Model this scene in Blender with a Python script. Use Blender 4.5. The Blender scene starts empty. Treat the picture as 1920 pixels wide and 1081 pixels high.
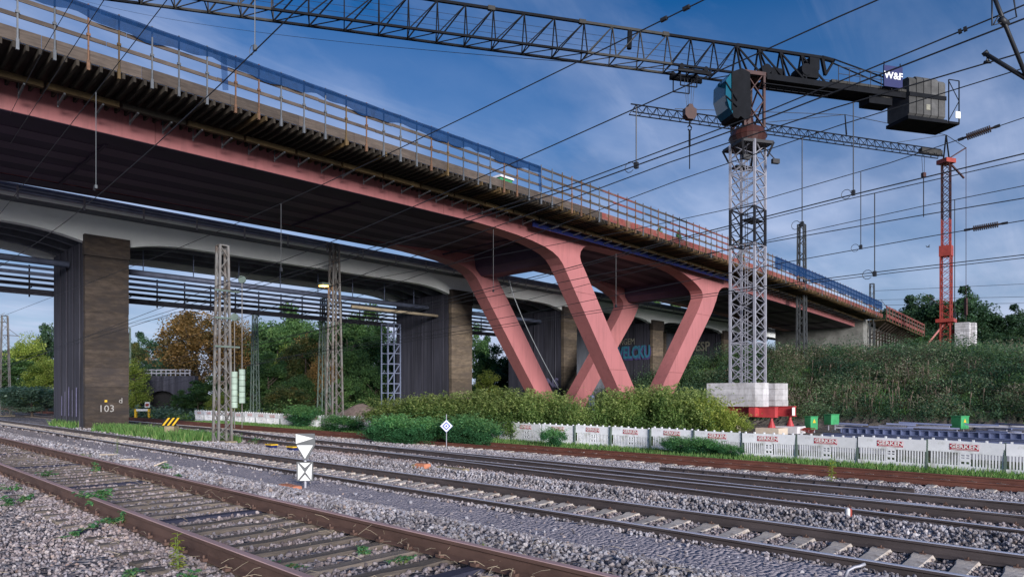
import bpy, bmesh, math, random
import numpy as np
from mathutils import Matrix, Vector
random.seed(7); RNG = np.random.default_rng(7)
C = bpy.context.scene.collection
SC = bpy.context.scene
# world frame: x = across the tracks (away from the camera), y = along the tracks (to the left), z = 0 at eye level
SI, CO, F = 0.7230, 0.6908, 1250.0
def at(px, py, Y):
    X = (px-960)/F*Y; z = (740-py)/F*Y
    return Vector((CO*X+SI*Y, -SI*X+CO*Y, z))
def v_of(px, u):
    a = (px-960)/F; return u*(CO-SI*a)/(SI+CO*a)
def u_of(px, v):
    a = (px-960)/F; return v*(SI+CO*a)/(CO-SI*a)
def depth(u, v): return SI*u+CO*v

# ------------------------------------------------------------------ camera, world, sun, exposure
cam_d = bpy.data.cameras.new('camera'); cam = bpy.data.objects.new('camera', cam_d); C.objects.link(cam)
cam.location = (0, 0, 0); cam.rotation_euler = (math.radians(90), 0, -math.atan2(SI, CO))
cam_d.sensor_width = 36; cam_d.lens = 36*F/1920; cam_d.shift_y = 199.5/1920
cam_d.clip_start = 0.05; cam_d.clip_end = 4000
SC.camera = cam
SUN = Vector((-0.40, -0.88, 0.205)).normalized()
SKY_STRENGTH = 0.059
w = bpy.data.worlds.new('World'); SC.world = w; w.use_nodes = True
nt = w.node_tree; nt.nodes.clear()
def N(t, nt=nt, **k):
    n = nt.nodes.new(t)
    for a, b in k.items(): setattr(n, a, b)
    return n
L = nt.links.new
out = N('ShaderNodeOutputWorld'); bg = N('ShaderNodeBackground'); bg.inputs[1].default_value = SKY_STRENGTH
sky = N('ShaderNodeTexSky', sky_type='NISHITA', sun_disc=False)
sky.sun_elevation = math.asin(SUN.z); sky.sun_rotation = math.atan2(SUN.x, SUN.y); sky.air_density = 1.3; sky.dust_density = 0.4; sky.ozone_density = 3.0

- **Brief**
Output an exact copy of the material, with the pictures removed.

- **Correct answer**
Model this scene in Blender with a Python script. Use Blender 4.5. The Blender scene starts empty. Treat the picture as 1920 pixels wide and 1081 pixels high.
import bpy, bmesh, math, random
import numpy as np
from mathutils import Matrix, Vector
random.seed(7); RNG = np.random.default_rng(7)
C = bpy.context.scene.collection
SC = bpy.context.scene
# world frame: x = across the tracks (away from the camera), y = along the tracks (to the left), z = 0 at eye level
SI, CO, F = 0.7230, 0.6908, 1250.0
def at(px, py, Y):
    X = (px-960)/F*Y; z = (740-py)/F*Y
    return Vector((CO*X+SI*Y, -SI*X+CO*Y, z))
def v_of(px, u):
    a = (px-960)/F; return u*(CO-SI*a)/(SI+CO*a)
def u_of(px, v):
    a = (px-960)/F; return v*(SI+CO*a)/(CO-SI*a)
def depth(u, v): return SI*u+CO*v

# ------------------------------------------------------------------ camera, world, sun, exposure
cam_d = bpy.data.cameras.new('camera'); cam = bpy.data.objects.new('camera', cam_d); C.objects.link(cam)
cam.location = (0, 0, 0); cam.rotation_euler = (math.radians(90), 0, -math.atan2(SI, CO))
cam_d.sensor_width = 36; cam_d.lens = 36*F/1920; cam_d.shift_y = 199.5/1920
cam_d.clip_start = 0.05; cam_d.clip_end = 4000
SC.camera = cam
SUN = Vector((-0.40, -0.88, 0.205)).normalized()
SKY_STRENGTH = 0.059
w = bpy.data.worlds.new('World'); SC.world = w; w.use_nodes = True
nt = w.node_tree; nt.nodes.clear()
def N(t, nt=nt, **k):
    n = nt.nodes.new(t)
    for a, b in k.items(): setattr(n, a, b)
    return n
L = nt.links.new
out = N('ShaderNodeOutputWorld'); bg = N('ShaderNodeBackground'); bg.inputs[1].default_value = SKY_STRENGTH
sky = N('ShaderNodeTexSky', sky_type='NISHITA', sun_disc=False)
sky.sun_elevation = math.asin(SUN.z); sky.sun_rotation = math.atan2(SUN.x, SUN.y); sky.air_density = 1.3; sky.dust_density = 0.4; sky.ozone_density = 3.0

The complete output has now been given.